2010年のE3にニンテンドー3DSを出展することは
早い時期から決まっていましたが、
開発にかかわったみなさんにとっては、かなりの困難があったと思うんです。
- 梅津
- ・・・確かにそうですね。
- 杉野
- E3の前がいちばん大変だったかも(笑)。
- 梅津
- とにかくE3に間に合わせるために、
この日までに決断を、この日までに決断を、ということを
迫っていた時期だったと思います。 - 岩田
- 「今日決めてください」というのが
あの当時の梅津さんの口癖でしたよね(笑)。 - 梅津
- あ、はい(笑)。
- 岩田
- 「いつまでに決めればいいんですか?」と聞いたら、
即座に「いまです」と(笑)。 - 一同
- (笑)
- 紺野
- 確かにそうでしたね(笑)。
- 梅津
- 「いやなヤツだなあ」と思われたかもしれないですけど(笑)。
- 紺野
- いえいえ、そんな(笑)。
- 岩田
- 梅津さんの困難は具体的にどんなことだったのですか?
- 梅津
- 先ほども言いましたように、
もともとは立体視を想定せずにチップの設計をしましたので、
立体視に対応させるために、
グラフィックスの描画スピードを2倍に上げるなど
設計を大きく変更する必要がありました。
しかも、お客さんに実際に触ってもらえるように、
チップをつくらないといけませんでしたので、
それがE3に間に合うかどうか、とても心配だったんです。 - 岩田
- とはいえ、わたしたちの都合で、
E3の日程を変えてもらうわけにはいきませんからね。 - 梅津
- ええ。
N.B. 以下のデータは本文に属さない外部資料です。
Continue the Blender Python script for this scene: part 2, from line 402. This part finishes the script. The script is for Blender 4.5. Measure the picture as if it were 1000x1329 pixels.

SoC設計の関係者には、
ずいぶん無理を聞いていただきました。
ところで、仕上げということに関して言いますと、
杉野さんのほうもずいぶん苦労されたと思うんです。 - 岩田
- 実は、E3のメディアブリーフィングで
ニンテンドー3DSをお客さんにお披露目するときに、
わたしがパッと広げられる最終製品に近い見栄えのものを、
数個はほしいと、杉野さんに言ったんですよね。 - 杉野
- そうでしたね。
- 岩田
- で、時間的な制約があるので、
E3の会場で、実際にお客さんに触っていただくのは、
「動作すれば、極端な話、弁当箱のように大きいものでもいいから」と。
そこまでしても、E3では動くものを展示して、
お客さんに3Dの体験をしてほしいと思ったのですが、
ところがふたを開けてみると、最終製品に近い見栄えのものを、
しかもたくさんの数、用意してくれることになって・・・。 - 杉野
- 結果として、用意できた試作品は200台くらいでした。
- 岩田
- でも、最初にわたしが「数個でもいいから」と言ったとき、
杉野さんは「それは絶対に無理です」と言ってませんでしたっけ? - 杉野
- はい。絶対に無理だと思っていましたから。
でも、やってみると、これもできちゃったんです(笑)。 - 岩田
- あははは(笑)。
- 杉野
- スタッフには「岩田さんが『弁当箱でもいいよ』と言ってる」と
伝えたんですけど、「そんなわけにはいかんでしょう」という想いで、
みんなが頑張ってくれたんですね。
それに、その後のスケジュールのことを考えると
ある程度のかたちのものを用意する必要があったんです。
量産に入る前に、試作品で評価テストを行う必要がありますので。 - 岩田
- たとえば1.5メートルの高さからバーンと落としてみたり、
それから熱くしたり冷やしたり・・・。 - 杉野
- 踏みつけたり・・・。
- 岩田
- そのような、たくさんの種類の評価テストを行って、
それに合格して初めて、任天堂の商品として認められ、
量産が可能になるんですね。 - 杉野
- その評価テストをするためにも
どうしてもE3のタイミングには間に合わせたいと思いました。
ただ、試作品をつくりはじめた2010年の1月頃は、
スケジュール的に危険そうな感じもしていましたので、
「できます」とは岩田さんにはとても言えなかったんです。
それに、突然降って湧いたように
「ジャイロセンサー(※23)を入れよう」という話も出てきましたし・・・。
- 紺野
- はいはい(笑)。
- 梅津
- (頭をかかえながら)ああ、あれねぇ・・・!
- 岩田
- (笑)。梅津さんにとって、
3D自体が大型のちゃぶ台返しでしたが、
ジャイロセンサーは・・・? - 梅津
- まあ、小さなちゃぶ台返しくらいですかね。
でも正直、「また来たか!」という感じでした(笑)。 - 一同
- (笑)
ジャイロセンサー=物の角度や回転速度を検出し、姿勢制御などに利用される計測器のこと。ちなみにジャイロ(gyro)は「輪」や「回転」の意味。